In 2019, after nearly three decades after the alleged incident, Carroll published a book that accused Trump of raping her in a department store dressing room after the pair had reportedly bumped into each other. When Trump publicly denied the allegations, she sued him for defamation and battery.
“Decades ago, the now President of the United States raped me. When I had the courage to speak out about the attack, he defamed my character, accused me of lying for personal gain, even insulted my appearance,” Carroll wrote in the lawsuit.
In 2023, a federal jury in New York was tasked with evaluating Caroll’s civil case against the former president. The first question on the verdict form asked “Did Ms. Caroll prove, by a preponderance of evidence, that Mr. Trump raped Ms. Carroll?” The jury marked no, instead determining that Trump was only responsible for damages related to the lesser charge of sexual abuse.
Mace insisted several times in the interview that Stephanopoulos’s questioning was not only inaccurate but also “offensive” and “shaming.” Yet the host did not back down.
“He was not found guilty in a criminal court of law. It was civil, it was sexual abuse. It wasn’t actually rape. By the way, E. Jean Carroll joked about all the money she’s going to get and made a mockery out of this case. And I think that’s offensive,” Mace said.
Despite the clear-cut nature of this verdict and Trump’s legal team’s insistence, ABC News also refused to retract Stephanopoulos’s comments.
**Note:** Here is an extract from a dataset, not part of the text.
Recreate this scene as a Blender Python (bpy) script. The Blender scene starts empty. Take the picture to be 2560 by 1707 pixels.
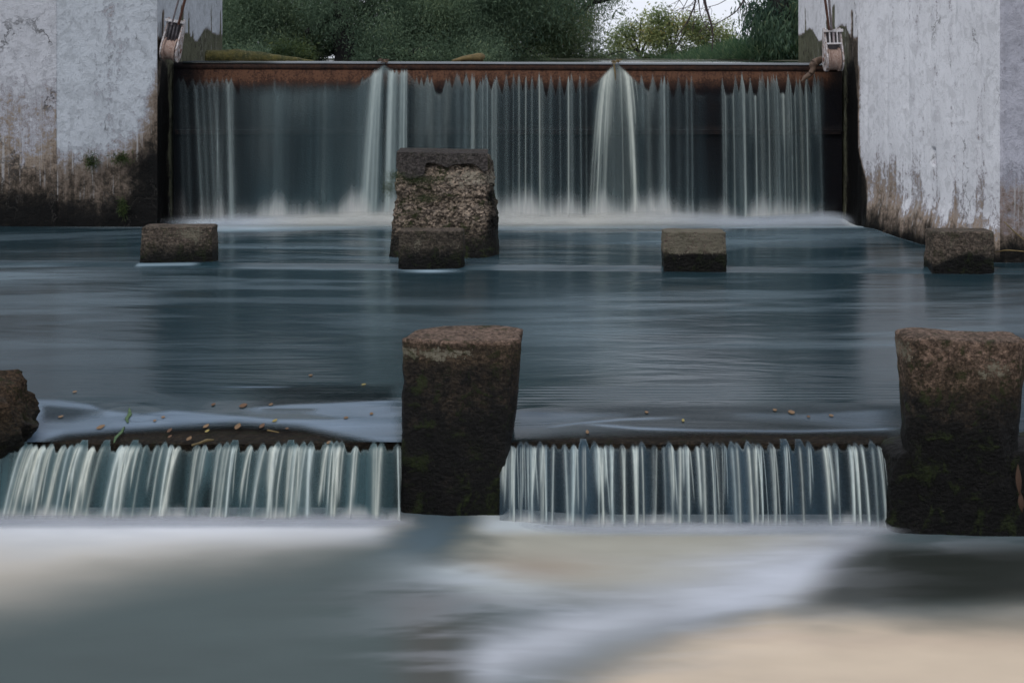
import bpy, math, random
import numpy as np
from mathutils import Vector, Matrix
random.seed(7)
RNG = np.random.default_rng(11)
S = bpy.context.scene
COL = S.collection
F = 1422.0; HY = 58.0; CX = 512.0; EYE = 2.1      # focal length in px, horizon row, centre column, eye height

def PX(px, Y): return (px - CX) * Y / F
def PZ(py, Y): return EYE - (py - HY) * Y / F
def PY(py, z): return F * (EYE - z) / (py - HY)

# ------------------------------------------------------------------ numpy noise
def _hash(i, j, k, s):
    n = (i * 374761393 + j * 668265263 + k * 2147483647 + s * 974634777) & 0xffffffff
    n = ((n ^ (n >> 13)) * 1274126177) & 0xffffffff
    n = (n ^ (n >> 16)) & 0xffffffff
    n = (n * 2246822519) & 0xffffffff
    return ((n ^ (n >> 15)) & 0xffffff) / float(0xffffff)
def vnoise(x, y, z, s=0):
    x, y, z = np.broadcast_arrays(np.asarray(x, float), np.asarray(y, float), np.asarray(z, float))
    i = np.floor(x).astype(np.int64); j = np.floor(y).astype(np.int64); k = np.floor(z).astype(np.int64)
    u = x - i; v = y - j; w = z - k
    u = u*u*(3-2*u); v = v*v*(3-2*v); w = w*w*(3-2*w)
    r = 0
    for a in (0, 1):
        for b in (0, 1):
            for c in (0, 1):
                r = r + _hash(i+a, j+b, k+c, s) * (u if a else 1-u) * (v if b else 1-v) * (w if c else 1-w)
    return r
def fbm(x, y, z, o=4, s=0, g=.5):
    r = 0; a = 1; t = 0; f = 1
    for n in range(o):
        r = r + a * vnoise(np.asarray(x)*f, np.asarray(y)*f, np.asarray(z)*f, s+n*17); t += a; a *= g; f *= 2.03
    return r / t
def sst(a, b, x):
    t = np.clip((np.asarray(x, float) - a) / (b - a), 0, 1); return t*t*(3-2*t)
def gau(x, w): return np.exp(-(x/w)**2)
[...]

In a statement to Fox News Digital, ABC claimed “George did his job by asking meaningful questions that are relevant to our viewers.”
ABC’s refusal to correct the record, Trump’s lawyers noted, has inflicted damage far beyond the network’s bounds.
“Since making such false, malicious, and defamatory statements, many news and press outlets have continued to quote Stephanopoulos by wrongfully broadcasting that Plaintiff was found liable for rape,” Trump’s lawyers wrote.